Hot House

Click to enlarge
An exterior view of the wooden cabin designed and made by Scott & Scott Architects.

An exterior view of the wooden cabin designed and made by Scott & Scott Architects. Image: Scott & Scott Architects

1 of 4
The house has neither running water nor electricity and the interior is minimal.

The house has neither running water nor electricity and the interior is minimal. Image: Scott & Scott Architects

2 of 4
An exterior view of the cabin at sunset.

An exterior view of the cabin at sunset. Image: Scott & Scott Architects

3 of 4
The two-storeyed dwelling earned the architects a jury prize in the 2014 Architizer A+ Awards.

The two-storeyed dwelling earned the architects a jury prize in the 2014 Architizer A+ Awards. Image: Scott & Scott Architects

4 of 4

In many ways, this alpine cabin on the northern side of Vancouver Island is the antithesis of what husband-and-wife architects Susan and David Scott are used to crafting.

“We were working on buildings that were quite detailed and required a lot of design,” says David Scott, when asked about the amount of preparation and forethought required for creating plans of commissioned projects. “[With this cabin] we wanted to emulate that feeling we used to get at [architecture] school, where we were designing and building things directly.” 

The opportunity came up after a particularly bad ski season in the remote logging region between Port McNeill and Port Hardy. The small, community-run, not-for-profit ski area (home to around 50 cabins) put up a few plots for sale and the Scotts, who are avid snowboarders, straight-aired at the opportunity.

“We have two young daughters who are just learning to ski. This is the perfect place for that,” says Scott of the pristine location. And, the site happened to be a few metres away from a gravel road used mainly by small timber trucks, which meant that offcuts and lengths of wood “were just dumped on the side of the road. We came up here with all of our stuff and a power generator and started working.”

The mountainside, 100m² building was constructed by the Scotts (who started their own firm, Scott & Scott Architects, almost two years ago) and about 40 friends during weekends and holidays over five years. No heavy machinery was allowed onto the site, so the workers dug holes by hand for the six Douglas fir pole columns that act as foundations. To lift these into place, a friend created a complex pulley system webbed by quarter-inch steel cables. This cat’s cradle was anchored to nearby trees and tied to the tips of the columns.

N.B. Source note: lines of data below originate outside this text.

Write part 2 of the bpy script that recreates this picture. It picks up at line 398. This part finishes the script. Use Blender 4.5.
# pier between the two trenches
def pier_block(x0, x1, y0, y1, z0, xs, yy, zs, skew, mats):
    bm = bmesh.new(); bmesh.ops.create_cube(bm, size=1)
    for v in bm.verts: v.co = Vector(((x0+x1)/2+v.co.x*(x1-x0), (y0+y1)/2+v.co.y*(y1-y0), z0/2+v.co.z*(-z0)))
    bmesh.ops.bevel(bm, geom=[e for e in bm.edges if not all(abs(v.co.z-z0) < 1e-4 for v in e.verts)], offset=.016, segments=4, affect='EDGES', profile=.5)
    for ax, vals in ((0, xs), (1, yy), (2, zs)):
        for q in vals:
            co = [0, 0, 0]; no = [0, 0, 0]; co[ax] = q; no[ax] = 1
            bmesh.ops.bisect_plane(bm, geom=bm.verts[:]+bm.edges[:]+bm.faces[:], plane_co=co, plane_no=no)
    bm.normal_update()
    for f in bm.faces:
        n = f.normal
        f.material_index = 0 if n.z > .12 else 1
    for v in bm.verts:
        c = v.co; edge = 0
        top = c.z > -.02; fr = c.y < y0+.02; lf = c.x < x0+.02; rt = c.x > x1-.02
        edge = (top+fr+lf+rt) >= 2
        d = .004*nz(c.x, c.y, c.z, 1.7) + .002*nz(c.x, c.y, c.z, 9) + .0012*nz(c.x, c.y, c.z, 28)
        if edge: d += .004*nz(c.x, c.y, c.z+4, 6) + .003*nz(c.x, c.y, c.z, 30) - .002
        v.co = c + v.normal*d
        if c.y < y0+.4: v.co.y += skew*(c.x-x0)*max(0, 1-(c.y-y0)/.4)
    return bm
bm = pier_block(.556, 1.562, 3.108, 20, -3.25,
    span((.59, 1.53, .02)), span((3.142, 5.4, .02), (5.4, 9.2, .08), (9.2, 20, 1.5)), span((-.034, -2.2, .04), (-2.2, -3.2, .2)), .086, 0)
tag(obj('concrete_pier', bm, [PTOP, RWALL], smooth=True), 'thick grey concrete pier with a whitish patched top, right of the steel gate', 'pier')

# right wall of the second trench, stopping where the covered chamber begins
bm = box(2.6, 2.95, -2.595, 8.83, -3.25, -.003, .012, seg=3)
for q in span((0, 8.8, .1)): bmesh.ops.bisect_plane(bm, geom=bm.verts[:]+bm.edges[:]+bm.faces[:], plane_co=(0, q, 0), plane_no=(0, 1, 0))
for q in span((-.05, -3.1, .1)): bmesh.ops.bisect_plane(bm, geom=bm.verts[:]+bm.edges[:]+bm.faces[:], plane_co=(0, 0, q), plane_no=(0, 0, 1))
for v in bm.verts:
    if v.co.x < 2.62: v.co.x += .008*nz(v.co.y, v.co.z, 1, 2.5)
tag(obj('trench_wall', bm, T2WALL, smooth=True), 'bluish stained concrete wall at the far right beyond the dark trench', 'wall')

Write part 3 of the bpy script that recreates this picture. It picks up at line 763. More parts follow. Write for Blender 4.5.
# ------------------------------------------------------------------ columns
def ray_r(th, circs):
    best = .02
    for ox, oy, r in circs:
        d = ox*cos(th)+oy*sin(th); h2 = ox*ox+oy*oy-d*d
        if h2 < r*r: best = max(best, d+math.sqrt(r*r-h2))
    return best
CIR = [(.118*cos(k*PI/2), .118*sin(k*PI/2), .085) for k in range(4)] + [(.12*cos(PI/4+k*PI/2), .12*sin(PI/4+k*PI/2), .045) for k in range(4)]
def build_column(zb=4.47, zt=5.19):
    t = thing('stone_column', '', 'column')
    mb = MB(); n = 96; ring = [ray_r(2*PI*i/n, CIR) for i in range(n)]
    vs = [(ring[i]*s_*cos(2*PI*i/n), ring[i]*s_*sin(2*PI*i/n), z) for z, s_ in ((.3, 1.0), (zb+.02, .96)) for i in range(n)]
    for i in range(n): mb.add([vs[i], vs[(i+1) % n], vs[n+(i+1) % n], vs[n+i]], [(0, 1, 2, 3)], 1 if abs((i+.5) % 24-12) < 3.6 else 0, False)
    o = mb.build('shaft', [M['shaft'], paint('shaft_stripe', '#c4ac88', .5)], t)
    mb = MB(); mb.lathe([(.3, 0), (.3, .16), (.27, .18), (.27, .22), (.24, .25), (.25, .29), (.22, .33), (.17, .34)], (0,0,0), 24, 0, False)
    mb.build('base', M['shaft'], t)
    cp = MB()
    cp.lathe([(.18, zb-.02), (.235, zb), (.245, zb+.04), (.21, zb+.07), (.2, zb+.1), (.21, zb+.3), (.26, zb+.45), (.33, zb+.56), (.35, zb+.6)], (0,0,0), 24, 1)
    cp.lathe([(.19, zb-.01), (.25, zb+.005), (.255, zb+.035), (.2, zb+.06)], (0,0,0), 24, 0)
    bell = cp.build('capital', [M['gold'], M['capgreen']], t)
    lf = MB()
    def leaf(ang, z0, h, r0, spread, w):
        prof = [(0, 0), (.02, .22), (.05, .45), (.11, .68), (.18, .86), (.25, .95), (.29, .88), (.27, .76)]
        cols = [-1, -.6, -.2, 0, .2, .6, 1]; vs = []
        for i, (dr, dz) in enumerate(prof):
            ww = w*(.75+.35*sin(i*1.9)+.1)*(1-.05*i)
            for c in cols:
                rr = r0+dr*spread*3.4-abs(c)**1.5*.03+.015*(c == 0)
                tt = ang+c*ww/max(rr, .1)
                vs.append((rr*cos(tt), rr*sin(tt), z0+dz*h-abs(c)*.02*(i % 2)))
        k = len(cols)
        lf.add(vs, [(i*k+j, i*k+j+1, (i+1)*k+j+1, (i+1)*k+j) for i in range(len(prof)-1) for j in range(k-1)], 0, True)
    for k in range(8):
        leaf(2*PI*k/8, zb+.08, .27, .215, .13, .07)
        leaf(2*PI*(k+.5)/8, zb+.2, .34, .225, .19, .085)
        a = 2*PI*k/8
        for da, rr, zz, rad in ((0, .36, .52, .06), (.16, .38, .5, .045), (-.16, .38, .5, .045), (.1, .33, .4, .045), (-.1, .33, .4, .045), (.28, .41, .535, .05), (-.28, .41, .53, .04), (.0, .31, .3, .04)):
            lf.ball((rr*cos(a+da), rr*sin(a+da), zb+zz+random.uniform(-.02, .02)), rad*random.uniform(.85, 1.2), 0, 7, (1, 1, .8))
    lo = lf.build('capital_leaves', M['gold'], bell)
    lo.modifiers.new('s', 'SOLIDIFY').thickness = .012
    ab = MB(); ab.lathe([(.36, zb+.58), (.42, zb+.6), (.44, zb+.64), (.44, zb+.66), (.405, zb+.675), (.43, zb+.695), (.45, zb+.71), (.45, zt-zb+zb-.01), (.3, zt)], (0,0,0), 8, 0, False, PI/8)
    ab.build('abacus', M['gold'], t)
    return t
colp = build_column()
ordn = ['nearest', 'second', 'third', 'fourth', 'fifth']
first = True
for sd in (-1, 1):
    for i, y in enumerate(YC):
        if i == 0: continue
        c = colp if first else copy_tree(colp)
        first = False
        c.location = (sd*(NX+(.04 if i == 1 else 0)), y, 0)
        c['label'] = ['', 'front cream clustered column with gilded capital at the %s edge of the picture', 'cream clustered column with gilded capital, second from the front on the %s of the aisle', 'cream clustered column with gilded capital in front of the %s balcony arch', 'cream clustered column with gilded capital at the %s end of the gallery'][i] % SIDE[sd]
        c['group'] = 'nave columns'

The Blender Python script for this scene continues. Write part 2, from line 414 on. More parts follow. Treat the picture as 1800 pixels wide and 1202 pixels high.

A cleverly modified chainsaw was then used to reel the cables in, tension all the right pulleys and lift the timber into place.

“People thought we were mad; we were like a circus act!” says Scott.

The stilts cost significantly less than would excavated foundations, leave a minimal footprint on the land and allow the cabin to be raised well above the accumulating snow. It is that snow, which can fall for seven months of the year, that drove many of the design decisions in the architecture.

The geometry of the roof was chosen so that it could withstand up to 1.5m of the stuff. It slopes so that when the ice that has collected there avalanches, it falls clear of the entrance to the home. 

Inside the cabin, most of the timber has been left untreated except for a few walls, where the couple used a mix of beeswax and whiskey to make the wood gleam. The infamous Douglas fir columns rupture through the floorboards as almost-accidental details and mirror the trees outside.

There is neither running water nor electricity. To start the sauna – the abode’s biggest luxury – water from the nearby creek has to be carried or tobogganed over and heated over a fire. Candle- or kerosene-lit evenings are spent not watching TV but reading books or playing sessions of Scrabble beside the iron stove. There’s plenty of drama nonetheless; from the large, double-glazed windows in the lounge, visitors can see chunks of ice shattering down from the nearby yellow cedar and fir forest.  

The two-storeyed dwelling, which earned the Scotts a jury prize in the 2014 Architizer A+ Awards, has now become their flagship building.

“We didn’t know that this was going to define us,” Scott says of the onslaught of attention the project has garnered.

“It has made us think about what [sort of practice] we want to be.” What began as what Scott describes as the “antidote to the fussiness of computer drawing… and city living” has become a tactile, well-crafted testament to the power of improvisation, the search for variety in life and every boarder’s quest for reasonable powder.